# What the task asks
Word for word, restate every line of the listing that follows.

*****

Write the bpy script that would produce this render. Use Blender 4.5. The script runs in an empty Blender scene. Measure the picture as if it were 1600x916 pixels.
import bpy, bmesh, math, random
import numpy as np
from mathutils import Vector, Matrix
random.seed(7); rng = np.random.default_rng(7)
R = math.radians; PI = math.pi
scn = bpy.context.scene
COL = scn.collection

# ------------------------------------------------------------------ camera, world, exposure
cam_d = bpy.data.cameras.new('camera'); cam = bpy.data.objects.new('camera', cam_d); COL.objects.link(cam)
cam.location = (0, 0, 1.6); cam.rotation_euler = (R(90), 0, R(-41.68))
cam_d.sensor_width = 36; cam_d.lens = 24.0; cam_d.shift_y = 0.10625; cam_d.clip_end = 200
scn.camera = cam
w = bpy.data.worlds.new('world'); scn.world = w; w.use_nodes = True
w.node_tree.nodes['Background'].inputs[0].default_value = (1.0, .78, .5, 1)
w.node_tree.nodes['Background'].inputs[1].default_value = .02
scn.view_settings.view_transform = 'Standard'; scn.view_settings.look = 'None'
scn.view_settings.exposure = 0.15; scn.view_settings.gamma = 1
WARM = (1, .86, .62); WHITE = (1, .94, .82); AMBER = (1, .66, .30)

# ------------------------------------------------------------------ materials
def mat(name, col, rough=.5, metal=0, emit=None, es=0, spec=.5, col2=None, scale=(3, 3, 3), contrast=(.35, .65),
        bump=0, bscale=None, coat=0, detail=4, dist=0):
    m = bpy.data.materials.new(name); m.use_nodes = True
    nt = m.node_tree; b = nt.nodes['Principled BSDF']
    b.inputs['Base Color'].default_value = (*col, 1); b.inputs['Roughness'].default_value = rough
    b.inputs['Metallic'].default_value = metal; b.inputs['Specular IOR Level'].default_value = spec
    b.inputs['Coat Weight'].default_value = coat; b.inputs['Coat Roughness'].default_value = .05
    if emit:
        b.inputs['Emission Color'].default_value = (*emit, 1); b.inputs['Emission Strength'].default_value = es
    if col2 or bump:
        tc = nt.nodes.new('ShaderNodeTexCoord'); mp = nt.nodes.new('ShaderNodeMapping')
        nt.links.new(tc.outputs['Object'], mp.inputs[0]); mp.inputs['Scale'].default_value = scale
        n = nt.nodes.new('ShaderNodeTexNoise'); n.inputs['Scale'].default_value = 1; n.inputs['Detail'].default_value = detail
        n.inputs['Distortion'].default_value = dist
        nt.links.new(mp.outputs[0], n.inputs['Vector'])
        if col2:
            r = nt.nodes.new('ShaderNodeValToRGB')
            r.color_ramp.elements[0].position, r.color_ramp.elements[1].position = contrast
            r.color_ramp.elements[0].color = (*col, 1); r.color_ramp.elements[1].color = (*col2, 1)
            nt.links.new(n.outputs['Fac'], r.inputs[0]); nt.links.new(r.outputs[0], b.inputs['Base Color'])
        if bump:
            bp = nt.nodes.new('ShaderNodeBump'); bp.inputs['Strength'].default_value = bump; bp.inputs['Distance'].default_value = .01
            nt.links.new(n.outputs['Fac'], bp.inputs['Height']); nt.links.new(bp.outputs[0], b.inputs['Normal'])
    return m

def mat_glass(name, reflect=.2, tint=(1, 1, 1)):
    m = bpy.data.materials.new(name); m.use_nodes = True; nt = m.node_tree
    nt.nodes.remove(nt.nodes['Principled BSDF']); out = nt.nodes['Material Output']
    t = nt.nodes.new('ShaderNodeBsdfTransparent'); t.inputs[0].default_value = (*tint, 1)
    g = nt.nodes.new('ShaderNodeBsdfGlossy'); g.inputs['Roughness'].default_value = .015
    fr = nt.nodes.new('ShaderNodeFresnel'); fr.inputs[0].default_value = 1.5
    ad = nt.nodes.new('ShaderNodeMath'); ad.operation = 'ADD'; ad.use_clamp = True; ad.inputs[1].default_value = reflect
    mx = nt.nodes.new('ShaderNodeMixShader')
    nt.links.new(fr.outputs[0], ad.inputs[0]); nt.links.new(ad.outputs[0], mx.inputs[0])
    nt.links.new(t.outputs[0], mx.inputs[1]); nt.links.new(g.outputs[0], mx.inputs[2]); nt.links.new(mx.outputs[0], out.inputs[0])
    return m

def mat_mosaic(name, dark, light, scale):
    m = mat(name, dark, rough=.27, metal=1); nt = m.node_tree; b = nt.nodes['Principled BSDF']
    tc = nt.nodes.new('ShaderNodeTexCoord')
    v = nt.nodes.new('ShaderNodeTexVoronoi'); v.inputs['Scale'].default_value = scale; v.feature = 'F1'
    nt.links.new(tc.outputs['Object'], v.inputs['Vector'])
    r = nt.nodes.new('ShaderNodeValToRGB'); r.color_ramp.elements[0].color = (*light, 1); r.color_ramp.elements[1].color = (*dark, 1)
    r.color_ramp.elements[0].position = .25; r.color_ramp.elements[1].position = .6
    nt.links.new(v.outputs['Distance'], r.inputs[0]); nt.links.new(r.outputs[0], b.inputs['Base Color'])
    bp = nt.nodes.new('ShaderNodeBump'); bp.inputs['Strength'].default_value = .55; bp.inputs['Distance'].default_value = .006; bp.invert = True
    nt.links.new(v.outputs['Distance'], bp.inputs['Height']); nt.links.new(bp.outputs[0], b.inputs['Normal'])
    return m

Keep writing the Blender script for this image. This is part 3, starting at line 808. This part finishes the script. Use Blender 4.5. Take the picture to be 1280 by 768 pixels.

*****

# Result of this exercise
Write the bpy script that would produce this render. Use Blender 4.5. The script runs in an empty Blender scene. Measure the picture as if it were 1600x916 pixels.
import bpy, bmesh, math, random
import numpy as np
from mathutils import Vector, Matrix
random.seed(7); rng = np.random.default_rng(7)
R = math.radians; PI = math.pi
scn = bpy.context.scene
COL = scn.collection

# ------------------------------------------------------------------ camera, world, exposure
cam_d = bpy.data.cameras.new('camera'); cam = bpy.data.objects.new('camera', cam_d); COL.objects.link(cam)
cam.location = (0, 0, 1.6); cam.rotation_euler = (R(90), 0, R(-41.68))
cam_d.sensor_width = 36; cam_d.lens = 24.0; cam_d.shift_y = 0.10625; cam_d.clip_end = 200
scn.camera = cam
w = bpy.data.worlds.new('world'); scn.world = w; w.use_nodes = True
w.node_tree.nodes['Background'].inputs[0].default_value = (1.0, .78, .5, 1)
w.node_tree.nodes['Background'].inputs[1].default_value = .02
scn.view_settings.view_transform = 'Standard'; scn.view_settings.look = 'None'
scn.view_settings.exposure = 0.15; scn.view_settings.gamma = 1
WARM = (1, .86, .62); WHITE = (1, .94, .82); AMBER = (1, .66, .30)

# ------------------------------------------------------------------ materials
def mat(name, col, rough=.5, metal=0, emit=None, es=0, spec=.5, col2=None, scale=(3, 3, 3), contrast=(.35, .65),
        bump=0, bscale=None, coat=0, detail=4, dist=0):
    m = bpy.data.materials.new(name); m.use_nodes = True
    nt = m.node_tree; b = nt.nodes['Principled BSDF']
    b.inputs['Base Color'].default_value = (*col, 1); b.inputs['Roughness'].default_value = rough
    b.inputs['Metallic'].default_value = metal; b.inputs['Specular IOR Level'].default_value = spec
    b.inputs['Coat Weight'].default_value = coat; b.inputs['Coat Roughness'].default_value = .05
    if emit:
        b.inputs['Emission Color'].default_value = (*emit, 1); b.inputs['Emission Strength'].default_value = es
    if col2 or bump:
        tc = nt.nodes.new('ShaderNodeTexCoord'); mp = nt.nodes.new('ShaderNodeMapping')
        nt.links.new(tc.outputs['Object'], mp.inputs[0]); mp.inputs['Scale'].default_value = scale
        n = nt.nodes.new('ShaderNodeTexNoise'); n.inputs['Scale'].default_value = 1; n.inputs['Detail'].default_value = detail
        n.inputs['Distortion'].default_value = dist
        nt.links.new(mp.outputs[0], n.inputs['Vector'])
        if col2:
            r = nt.nodes.new('ShaderNodeValToRGB')
            r.color_ramp.elements[0].position, r.color_ramp.elements[1].position = contrast
            r.color_ramp.elements[0].color = (*col, 1); r.color_ramp.elements[1].color = (*col2, 1)
            nt.links.new(n.outputs['Fac'], r.inputs[0]); nt.links.new(r.outputs[0], b.inputs['Base Color'])
        if bump:
            bp = nt.nodes.new('ShaderNodeBump'); bp.inputs['Strength'].default_value = bump; bp.inputs['Distance'].default_value = .01
            nt.links.new(n.outputs['Fac'], bp.inputs['Height']); nt.links.new(bp.outputs[0], b.inputs['Normal'])
    return m

def mat_glass(name, reflect=.2, tint=(1, 1, 1)):
    m = bpy.data.materials.new(name); m.use_nodes = True; nt = m.node_tree
    nt.nodes.remove(nt.nodes['Principled BSDF']); out = nt.nodes['Material Output']
    t = nt.nodes.new('ShaderNodeBsdfTransparent'); t.inputs[0].default_value = (*tint, 1)
    g = nt.nodes.new('ShaderNodeBsdfGlossy'); g.inputs['Roughness'].default_value = .015
    fr = nt.nodes.new('ShaderNodeFresnel'); fr.inputs[0].default_value = 1.5
    ad = nt.nodes.new('ShaderNodeMath'); ad.operation = 'ADD'; ad.use_clamp = True; ad.inputs[1].default_value = reflect
    mx = nt.nodes.new('ShaderNodeMixShader')
    nt.links.new(fr.outputs[0], ad.inputs[0]); nt.links.new(ad.outputs[0], mx.inputs[0])
    nt.links.new(t.outputs[0], mx.inputs[1]); nt.links.new(g.outputs[0], mx.inputs[2]); nt.links.new(mx.outputs[0], out.inputs[0])
    return m

def mat_mosaic(name, dark, light, scale):
    m = mat(name, dark, rough=.27, metal=1); nt = m.node_tree; b = nt.nodes['Principled BSDF']
    tc = nt.nodes.new('ShaderNodeTexCoord')
    v = nt.nodes.new('ShaderNodeTexVoronoi'); v.inputs['Scale'].default_value = scale; v.feature = 'F1'
    nt.links.new(tc.outputs['Object'], v.inputs['Vector'])
    r = nt.nodes.new('ShaderNodeValToRGB'); r.color_ramp.elements[0].color = (*light, 1); r.color_ramp.elements[1].color = (*dark, 1)
    r.color_ramp.elements[0].position = .25; r.color_ramp.elements[1].position = .6
    nt.links.new(v.outputs['Distance'], r.inputs[0]); nt.links.new(r.outputs[0], b.inputs['Base Color'])
    bp = nt.nodes.new('ShaderNodeBump'); bp.inputs['Strength'].default_value = .55; bp.inputs['Distance'].default_value = .006; bp.invert = True
    nt.links.new(v.outputs['Distance'], bp.inputs['Height']); nt.links.new(bp.outputs[0], b.inputs['Normal'])
    return m

Keep writing the Blender script for this image. This is part 3, starting at line 808. This part finishes the script. Use Blender 4.5. Take the picture to be 1280 by 768 pixels.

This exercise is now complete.